───── DATA BLOCK

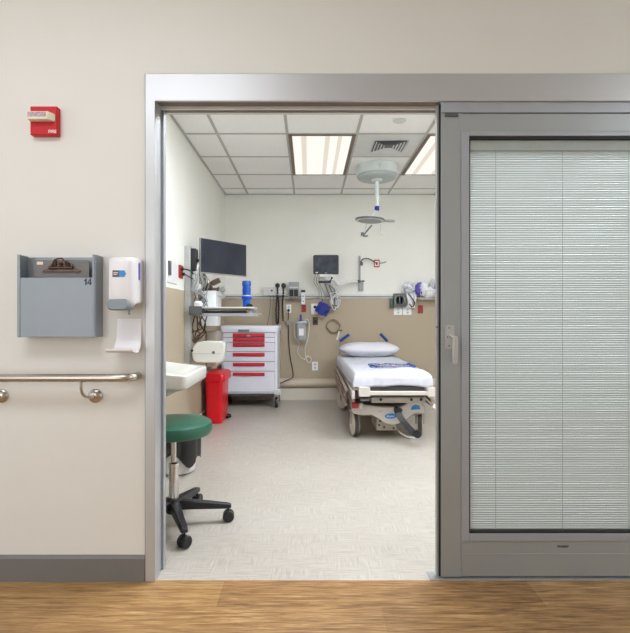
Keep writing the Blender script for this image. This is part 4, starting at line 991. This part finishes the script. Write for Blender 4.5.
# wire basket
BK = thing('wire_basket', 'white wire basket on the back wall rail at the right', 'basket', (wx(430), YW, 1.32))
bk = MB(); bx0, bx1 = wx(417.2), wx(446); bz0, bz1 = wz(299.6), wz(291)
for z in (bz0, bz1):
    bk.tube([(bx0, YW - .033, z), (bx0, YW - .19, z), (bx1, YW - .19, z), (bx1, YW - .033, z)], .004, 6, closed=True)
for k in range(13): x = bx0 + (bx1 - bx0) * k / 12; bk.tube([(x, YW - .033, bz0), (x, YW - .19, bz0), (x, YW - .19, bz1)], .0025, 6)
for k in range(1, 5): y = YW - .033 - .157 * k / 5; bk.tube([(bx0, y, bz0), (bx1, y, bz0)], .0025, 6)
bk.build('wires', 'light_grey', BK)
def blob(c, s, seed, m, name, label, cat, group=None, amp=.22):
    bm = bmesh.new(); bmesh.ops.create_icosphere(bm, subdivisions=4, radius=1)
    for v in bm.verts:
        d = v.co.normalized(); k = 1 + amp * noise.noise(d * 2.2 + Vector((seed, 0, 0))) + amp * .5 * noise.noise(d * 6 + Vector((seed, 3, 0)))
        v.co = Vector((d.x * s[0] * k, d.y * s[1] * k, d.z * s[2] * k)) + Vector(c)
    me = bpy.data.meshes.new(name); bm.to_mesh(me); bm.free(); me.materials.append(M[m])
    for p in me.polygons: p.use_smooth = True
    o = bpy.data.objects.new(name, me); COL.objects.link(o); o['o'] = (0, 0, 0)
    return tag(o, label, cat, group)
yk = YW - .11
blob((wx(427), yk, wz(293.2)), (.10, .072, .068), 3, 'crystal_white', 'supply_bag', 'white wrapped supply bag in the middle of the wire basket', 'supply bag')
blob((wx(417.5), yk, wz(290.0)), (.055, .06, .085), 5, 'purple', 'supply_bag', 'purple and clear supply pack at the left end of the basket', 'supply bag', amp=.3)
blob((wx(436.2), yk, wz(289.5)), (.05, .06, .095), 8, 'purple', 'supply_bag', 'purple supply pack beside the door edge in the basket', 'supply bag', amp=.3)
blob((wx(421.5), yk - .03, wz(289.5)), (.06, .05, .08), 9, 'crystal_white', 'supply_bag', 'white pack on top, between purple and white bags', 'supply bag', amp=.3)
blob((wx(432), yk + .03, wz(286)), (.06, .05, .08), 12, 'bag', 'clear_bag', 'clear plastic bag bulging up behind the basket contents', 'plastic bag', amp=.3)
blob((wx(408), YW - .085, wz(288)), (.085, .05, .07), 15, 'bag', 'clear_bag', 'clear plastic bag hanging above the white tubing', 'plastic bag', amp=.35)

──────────

Retype the listing exactly. Pictures do not belong in the copy.

Keep writing the Blender script for this image. This is part 4, starting at line 991. This part finishes the script. Write for Blender 4.5.
# wire basket
BK = thing('wire_basket', 'white wire basket on the back wall rail at the right', 'basket', (wx(430), YW, 1.32))
bk = MB(); bx0, bx1 = wx(417.2), wx(446); bz0, bz1 = wz(299.6), wz(291)
for z in (bz0, bz1):
    bk.tube([(bx0, YW - .033, z), (bx0, YW - .19, z), (bx1, YW - .19, z), (bx1, YW - .033, z)], .004, 6, closed=True)
for k in range(13): x = bx0 + (bx1 - bx0) * k / 12; bk.tube([(x, YW - .033, bz0), (x, YW - .19, bz0), (x, YW - .19, bz1)], .0025, 6)
for k in range(1, 5): y = YW - .033 - .157 * k / 5; bk.tube([(bx0, y, bz0), (bx1, y, bz0)], .0025, 6)
bk.build('wires', 'light_grey', BK)
def blob(c, s, seed, m, name, label, cat, group=None, amp=.22):
    bm = bmesh.new(); bmesh.ops.create_icosphere(bm, subdivisions=4, radius=1)
    for v in bm.verts:
        d = v.co.normalized(); k = 1 + amp * noise.noise(d * 2.2 + Vector((seed, 0, 0))) + amp * .5 * noise.noise(d * 6 + Vector((seed, 3, 0)))
        v.co = Vector((d.x * s[0] * k, d.y * s[1] * k, d.z * s[2] * k)) + Vector(c)
    me = bpy.data.meshes.new(name); bm.to_mesh(me); bm.free(); me.materials.append(M[m])
    for p in me.polygons: p.use_smooth = True
    o = bpy.data.objects.new(name, me); COL.objects.link(o); o['o'] = (0, 0, 0)
    return tag(o, label, cat, group)
yk = YW - .11
blob((wx(427), yk, wz(293.2)), (.10, .072, .068), 3, 'crystal_white', 'supply_bag', 'white wrapped supply bag in the middle of the wire basket', 'supply bag')
blob((wx(417.5), yk, wz(290.0)), (.055, .06, .085), 5, 'purple', 'supply_bag', 'purple and clear supply pack at the left end of the basket', 'supply bag', amp=.3)
blob((wx(436.2), yk, wz(289.5)), (.05, .06, .095), 8, 'purple', 'supply_bag', 'purple supply pack beside the door edge in the basket', 'supply bag', amp=.3)
blob((wx(421.5), yk - .03, wz(289.5)), (.06, .05, .08), 9, 'crystal_white', 'supply_bag', 'white pack on top, between purple and white bags', 'supply bag', amp=.3)
blob((wx(432), yk + .03, wz(286)), (.06, .05, .08), 12, 'bag', 'clear_bag', 'clear plastic bag bulging up behind the basket contents', 'plastic bag', amp=.3)
blob((wx(408), YW - .085, wz(288)), (.085, .05, .07), 15, 'bag', 'clear_bag', 'clear plastic bag hanging above the white tubing', 'plastic bag', amp=.35)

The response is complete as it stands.